» GIVEN MATERIAL
⁂
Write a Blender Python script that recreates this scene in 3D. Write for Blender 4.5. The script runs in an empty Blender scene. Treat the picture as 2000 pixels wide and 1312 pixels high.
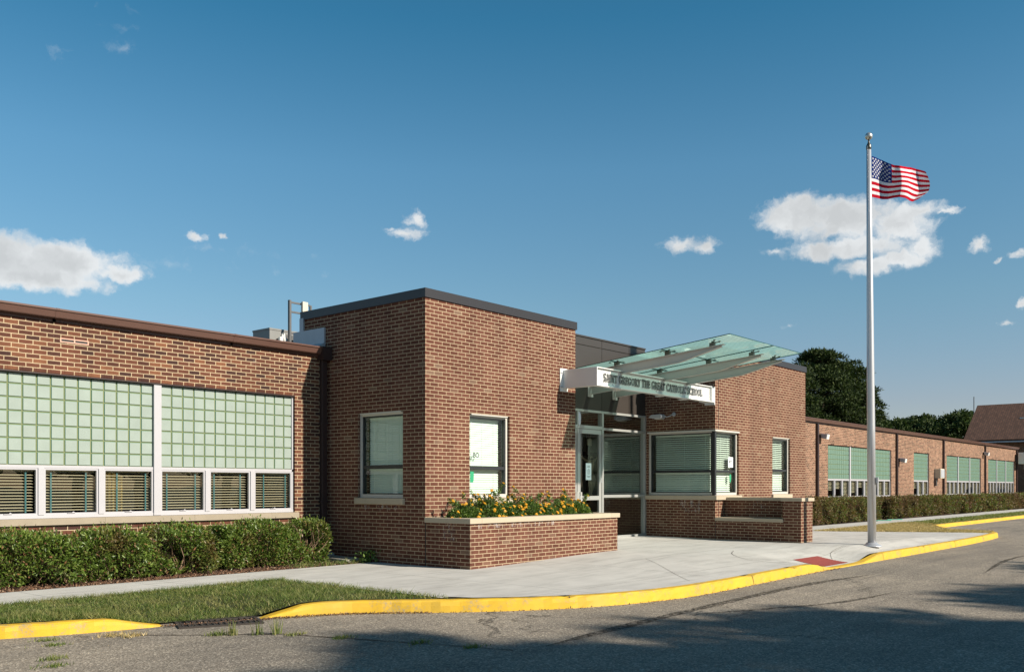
import bpy, bmesh, math, random
import numpy as np
from mathutils import Vector, Matrix
random.seed(7)
R = math.radians
sc = bpy.context.scene
col = sc.collection

# ------------------------------------------------------------------ camera, sky, sun
AZ = math.atan2(1520, 1795)            # heading of the view, from the facade direction (+X)
cam_d = bpy.data.cameras.new('camera')
cam = bpy.data.objects.new('camera', cam_d); col.objects.link(cam)
cam.location = (0, 0, 1.41)
cam.rotation_euler = (R(90), 0, AZ - R(90))
cam_d.sensor_width = 36; cam_d.lens = 36 * 1795 / 2000
cam_d.shift_y = 294 / 2000
cam_d.clip_start = 0.1; cam_d.clip_end = 3000
sc.camera = cam
sc.view_settings.view_transform = 'Standard'; sc.view_settings.look = 'None'
sc.view_settings.exposure = 0.65; sc.view_settings.gamma = 1
sc.view_settings.use_curve_mapping = False

SUN = Vector((0.57, -2.72, 1.65)).normalized()
sun_d = bpy.data.lights.new('sun', 'SUN'); sun_d.energy = 5.0; sun_d.angle = R(0.8); sun_d.color = (1.0, 0.90, 0.77)
sun = bpy.data.objects.new('sun', sun_d); col.objects.link(sun)
sun.rotation_euler = SUN.to_track_quat('Z', 'Y').to_euler(); sun.location = (0, -30, 40)

world = bpy.data.worlds.new('World'); sc.world = world; world.use_nodes = True
wt = world.node_tree; wt.nodes.clear()
def WN(t, **k):
    n = wt.nodes.new(t)
    for a, b in k.items(): setattr(n, a, b)
    return n
def WL(a, b): wt.links.new(a, b)
def wmath(op, a, b=None, c=None, clamp=False):
    n = WN('ShaderNodeMath', operation=op); n.use_clamp = clamp
    for i, x in enumerate((a, b, c)):
        if x is None: continue
        if isinstance(x, (int, float)): n.inputs[i].default_value = x
        else: WL(x, n.inputs[i])
    return n.outputs[0]
sky = WN('ShaderNodeTexSky'); sky.sky_type = 'NISHITA'; sky.sun_disc = False
sky.sun_elevation = math.asin(SUN.z); sky.sun_rotation = math.atan2(SUN.x, SUN.y)
sky.air_density = 1.0; sky.dust_density = 0.4; sky.ozone_density = 3.0; sky.altitude = 50
tc = WN('ShaderNodeTexCoord')
sep = WN('ShaderNodeSeparateXYZ'); WL(tc.outputs['Generated'], sep.inputs[0])
el = wmath('ARCSINE', sep.outputs[2]); az = wmath('ARCTAN2', sep.outputs[1], sep.outputs[0])
comb0 = WN('ShaderNodeCombineXYZ'); WL(az, comb0.inputs[0]); WL(el, comb0.inputs[1])
wn = WN('ShaderNodeTexNoise'); wn.inputs['Scale'].default_value = 75; wn.inputs['Detail'].default_value = 5; wn.inputs['Roughness'].default_value = 0.6; WL(comb0.outputs[0], wn.inputs['Vector'])
wsb = WN('ShaderNodeVectorMath', operation='SUBTRACT'); wsb.inputs[1].default_value = (.5, .5, .5); WL(wn.outputs['Color'], wsb.inputs[0])
comb = WN('ShaderNodeVectorMath', operation='MULTIPLY_ADD'); comb.inputs[1].default_value = (.026, .016, 0); WL(wsb.outputs[0], comb.inputs[0]); WL(comb0.outputs[0], comb.inputs[2])
# slow warp so that cloud outlines are ragged
nz = WN('ShaderNodeTexNoise'); nz.inputs['Scale'].default_value = 38; nz.inputs['Detail'].default_value = 10; nz.inputs['Roughness'].default_value = 0.6
WL(comb.outputs[0], nz.inputs['Vector'])
nz2 = WN('ShaderNodeTexNoise'); nz2.inputs['Scale'].default_value = 22; nz2.inputs['Detail'].default_value = 6; nz2.inputs['Roughness'].default_value = 0.55
off = WN('ShaderNodeVectorMath', operation='ADD'); off.inputs[1].default_value = (3.1, 7.7, 1.3); WL(comb.outputs[0], off.inputs[0]); WL(off.outputs[0], nz2.inputs['Vector'])
CL = [(1.2067, 0.2138, 0.0641, 0.027, 1), (1.1539, 0.2161, 0.0541, 0.022, 1), (1.185, 0.1997, 0.083, 0.0142, 1), (1.1055, 0.209, 0.0292, 0.0107, 1), (0.807, 0.2805, 0.0121, 0.0102, 0.8), (0.8163, 0.2674, 0.0231, 0.0067, 0.8), (0.8345, 0.2715, 0.0099, 0.0031, 0.5), (1.0352, 0.252, 0.0129, 0.0049, 0.7), (1.0061, 0.2543, 0.0036, 0.003, 0.5), (0.5208, 0.2531, 0.0205, 0.0098, 0.85), (0.4967, 0.2509, 0.0203, 0.0092, 0.85), (0.4002, 0.2747, 0.0467, 0.0217, 1), (0.3952, 0.288, 0.0192, 0.0098, 1), (0.3552, 0.2659, 0.0541, 0.0234, 1), (0.3021, 0.2559, 0.0378, 0.0192, 1), (0.2834, 0.2672, 0.0256, 0.0095, 1), (0.2604, 0.2655, 0.0146, 0.0042, 0.9), (0.3503, 0.2385, 0.0735, 0.0128, 0.9), (0.3308, 0.2196, 0.0387, 0.0099, 0.9), (0.2834, 0.2323, 0.0209, 0.0145, 1), (0.3021, 0.2244, 0.0283, 0.0107, 0.9), (0.2312, 0.2301, 0.0106, 0.0094, 0.85), (0.1986, 0.2175, 0.0094, 0.0047, 0.8), (0.2167, 0.2144, 0.0044, 0.0028, 0.6), (0.1952, 0.1726, 0.0051, 0.0066, 0.8), (0.2094, 0.1557, 0.0086, 0.0029, 0.6), (0.4053, 0.1657, 0.0102, 0.0031, 0.6), (0.4207, 0.2403, 0.0154, 0.005, 0.6)]
WI = [(1.1172, 0.4311, 0.021, 0.0059, 0.5), (1.1041, 0.4145, 0.016, 0.0086, 0.6), (1.1517, 0.4024, 0.0154, 0.0042, 0.5), (1.1494, 0.3942, 0.0181, 0.006, 0.4), (1.1265, 0.4433, 0.0083, 0.0033, 0.3), (1.096, 0.4472, 0.0095, 0.0042, 0.3), (1.0152, 0.2231, 0.0603, 0.006, 0.22), (1.0101, 0.2406, 0.0807, 0.0045, 0.16)]
def blobs(L):
    res = None
    for a, e, ra, re, w in L:
        w = w * (.72 if ra < .026 else 1)
        s = WN('ShaderNodeVectorMath', operation='SUBTRACT'); s.inputs[1].default_value = (a, e, 0); WL(comb.outputs[0], s.inputs[0])
        m = WN('ShaderNodeVectorMath', operation='MULTIPLY'); m.inputs[1].default_value = (1/ra, 1/re, 0); WL(s.outputs[0], m.inputs[0])
        l = WN('ShaderNodeVectorMath', operation='LENGTH'); WL(m.outputs[0], l.inputs[0])
        d = wmath('SUBTRACT', 1.12, l.outputs['Value'])
        d = wmath('MULTIPLY', d, w)
        if res is None: res = d
        else:
            res = wmath('SMOOTH_MAX', res, d, 0.22)
    return res
def mapr(x, a, b, c=0.0, d=1.0, smooth=True):
    n = WN('ShaderNodeMapRange'); n.interpolation_type = 'SMOOTHSTEP' if smooth else 'LINEAR'
    WL(x, n.inputs[0])
    for i, q in enumerate((a, b, c, d)): n.inputs[i+1].default_value = q
    return n.outputs[0]
base = wmath('MULTIPLY', blobs(CL), 1.9)
nn = wmath('MULTIPLY', wmath('SUBTRACT', nz.outputs['Fac'], 0.5), 2.6)
dens = wmath('ADD', base, nn)
alpha = mapr(dens, 0.05, 1.15)
wisp = wmath('MULTIPLY', mapr(wmath('ADD', blobs(WI), wmath('MULTIPLY', wmath('SUBTRACT', nz.outputs['Fac'], 0.5), 2.4)), 0.1, 0.9), 0.26)
a_all = wmath('MAXIMUM', wmath('MULTIPLY', alpha, 0.93), wisp)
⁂
» WHAT YOU ARE ASKED TO DO
Tally up the lines holding the string "that" in this listing, and report the total alone.

» ANSWER
2